What is needed | Can you set down, exactly as they appear below, the lines from the opening of the material through the one bearing "R = math.radians", minus the pictures?

Scripts that build scenes:
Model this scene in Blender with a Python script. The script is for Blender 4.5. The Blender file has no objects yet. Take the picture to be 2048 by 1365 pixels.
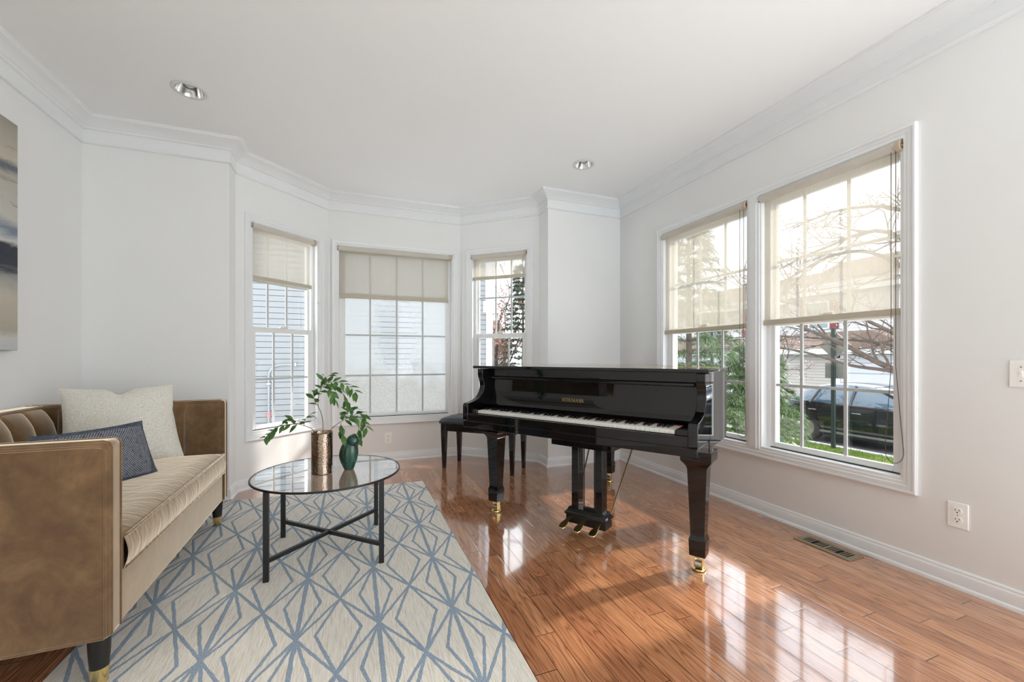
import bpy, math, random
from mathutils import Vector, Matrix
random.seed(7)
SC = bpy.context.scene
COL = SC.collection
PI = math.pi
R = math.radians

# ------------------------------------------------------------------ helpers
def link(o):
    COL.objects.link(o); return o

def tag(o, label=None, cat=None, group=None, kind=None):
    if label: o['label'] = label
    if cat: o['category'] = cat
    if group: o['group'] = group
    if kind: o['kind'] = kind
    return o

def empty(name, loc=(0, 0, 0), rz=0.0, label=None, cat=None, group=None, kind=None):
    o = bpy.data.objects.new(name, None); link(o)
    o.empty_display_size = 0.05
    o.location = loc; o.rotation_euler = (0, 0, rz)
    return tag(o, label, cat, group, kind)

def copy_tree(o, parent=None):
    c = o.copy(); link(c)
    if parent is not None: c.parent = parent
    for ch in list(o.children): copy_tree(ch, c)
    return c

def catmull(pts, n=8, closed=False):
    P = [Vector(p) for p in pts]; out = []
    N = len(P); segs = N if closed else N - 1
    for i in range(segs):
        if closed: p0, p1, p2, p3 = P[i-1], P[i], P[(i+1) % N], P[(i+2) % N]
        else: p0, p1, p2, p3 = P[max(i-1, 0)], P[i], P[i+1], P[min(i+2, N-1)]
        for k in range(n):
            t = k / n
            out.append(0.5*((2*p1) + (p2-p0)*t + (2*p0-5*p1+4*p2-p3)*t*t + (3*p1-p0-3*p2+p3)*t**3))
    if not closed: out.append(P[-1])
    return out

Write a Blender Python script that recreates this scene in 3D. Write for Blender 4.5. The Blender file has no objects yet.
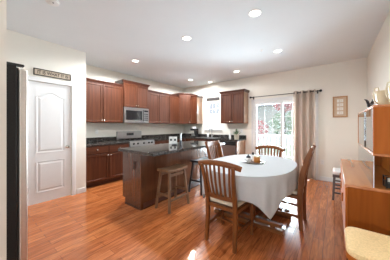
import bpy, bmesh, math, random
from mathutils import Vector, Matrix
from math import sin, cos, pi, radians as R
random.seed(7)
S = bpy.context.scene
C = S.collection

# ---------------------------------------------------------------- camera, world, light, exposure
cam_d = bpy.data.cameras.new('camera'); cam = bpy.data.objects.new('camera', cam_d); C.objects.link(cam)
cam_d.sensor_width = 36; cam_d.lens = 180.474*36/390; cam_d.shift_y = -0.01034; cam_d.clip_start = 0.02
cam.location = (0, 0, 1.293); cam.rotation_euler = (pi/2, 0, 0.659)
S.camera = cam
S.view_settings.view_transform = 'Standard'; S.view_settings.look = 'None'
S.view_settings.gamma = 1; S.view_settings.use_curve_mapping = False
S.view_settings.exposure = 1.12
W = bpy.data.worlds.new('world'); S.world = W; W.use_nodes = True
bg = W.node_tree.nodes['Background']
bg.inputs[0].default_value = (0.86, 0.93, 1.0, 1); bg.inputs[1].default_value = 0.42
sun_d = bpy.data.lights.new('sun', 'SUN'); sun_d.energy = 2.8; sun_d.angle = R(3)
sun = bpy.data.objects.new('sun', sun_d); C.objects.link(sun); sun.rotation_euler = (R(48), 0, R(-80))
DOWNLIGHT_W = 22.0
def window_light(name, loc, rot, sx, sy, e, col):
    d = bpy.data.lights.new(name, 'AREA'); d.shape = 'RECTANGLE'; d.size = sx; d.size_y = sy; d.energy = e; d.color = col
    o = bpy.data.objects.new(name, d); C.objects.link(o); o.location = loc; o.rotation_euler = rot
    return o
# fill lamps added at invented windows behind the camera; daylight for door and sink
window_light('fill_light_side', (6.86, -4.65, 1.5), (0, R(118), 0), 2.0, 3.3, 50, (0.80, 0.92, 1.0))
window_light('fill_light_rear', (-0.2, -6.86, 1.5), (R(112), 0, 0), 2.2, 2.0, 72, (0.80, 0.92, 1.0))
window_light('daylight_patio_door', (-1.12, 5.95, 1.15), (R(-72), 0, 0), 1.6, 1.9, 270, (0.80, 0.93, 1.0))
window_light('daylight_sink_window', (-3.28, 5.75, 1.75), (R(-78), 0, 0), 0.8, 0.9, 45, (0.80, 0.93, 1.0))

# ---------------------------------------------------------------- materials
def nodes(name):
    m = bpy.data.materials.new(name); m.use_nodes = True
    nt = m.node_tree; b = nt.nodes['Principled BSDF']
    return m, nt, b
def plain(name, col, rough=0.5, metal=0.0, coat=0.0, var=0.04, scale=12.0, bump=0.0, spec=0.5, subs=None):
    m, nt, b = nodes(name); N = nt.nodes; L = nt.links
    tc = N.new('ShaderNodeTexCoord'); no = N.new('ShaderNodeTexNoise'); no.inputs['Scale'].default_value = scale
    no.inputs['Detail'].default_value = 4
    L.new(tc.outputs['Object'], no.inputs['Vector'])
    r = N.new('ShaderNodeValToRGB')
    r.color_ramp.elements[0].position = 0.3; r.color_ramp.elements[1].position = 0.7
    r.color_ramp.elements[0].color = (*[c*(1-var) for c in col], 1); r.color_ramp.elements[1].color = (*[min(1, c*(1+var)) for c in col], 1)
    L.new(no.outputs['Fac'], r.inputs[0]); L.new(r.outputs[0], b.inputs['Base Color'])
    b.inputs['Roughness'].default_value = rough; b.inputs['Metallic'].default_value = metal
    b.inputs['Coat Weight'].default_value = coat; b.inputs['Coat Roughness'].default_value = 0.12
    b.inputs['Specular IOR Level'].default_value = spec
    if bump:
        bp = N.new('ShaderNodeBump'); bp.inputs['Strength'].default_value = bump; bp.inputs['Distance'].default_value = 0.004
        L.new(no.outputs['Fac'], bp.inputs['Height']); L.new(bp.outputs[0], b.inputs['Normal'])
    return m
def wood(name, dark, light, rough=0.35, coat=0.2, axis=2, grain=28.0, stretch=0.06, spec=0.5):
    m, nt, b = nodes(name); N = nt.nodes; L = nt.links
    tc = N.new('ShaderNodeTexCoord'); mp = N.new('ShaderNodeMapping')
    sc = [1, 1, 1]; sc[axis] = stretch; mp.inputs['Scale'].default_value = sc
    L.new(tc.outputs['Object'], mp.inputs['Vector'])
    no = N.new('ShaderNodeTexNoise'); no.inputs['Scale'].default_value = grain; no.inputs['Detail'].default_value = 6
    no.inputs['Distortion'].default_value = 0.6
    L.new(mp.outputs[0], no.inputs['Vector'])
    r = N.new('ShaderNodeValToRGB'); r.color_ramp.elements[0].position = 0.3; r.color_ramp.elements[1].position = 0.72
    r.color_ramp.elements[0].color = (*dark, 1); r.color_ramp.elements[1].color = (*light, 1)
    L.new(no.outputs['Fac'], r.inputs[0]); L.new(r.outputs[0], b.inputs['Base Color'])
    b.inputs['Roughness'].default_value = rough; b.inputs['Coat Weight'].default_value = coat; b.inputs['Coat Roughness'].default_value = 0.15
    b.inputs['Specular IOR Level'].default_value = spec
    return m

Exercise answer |
Model this scene in Blender with a Python script. The script is for Blender 4.5. The Blender file has no objects yet. Take the picture to be 2048 by 1365 pixels.
import bpy, math, random
from mathutils import Vector, Matrix
random.seed(7)
SC = bpy.context.scene
COL = SC.collection
PI = math.pi
R = math.radians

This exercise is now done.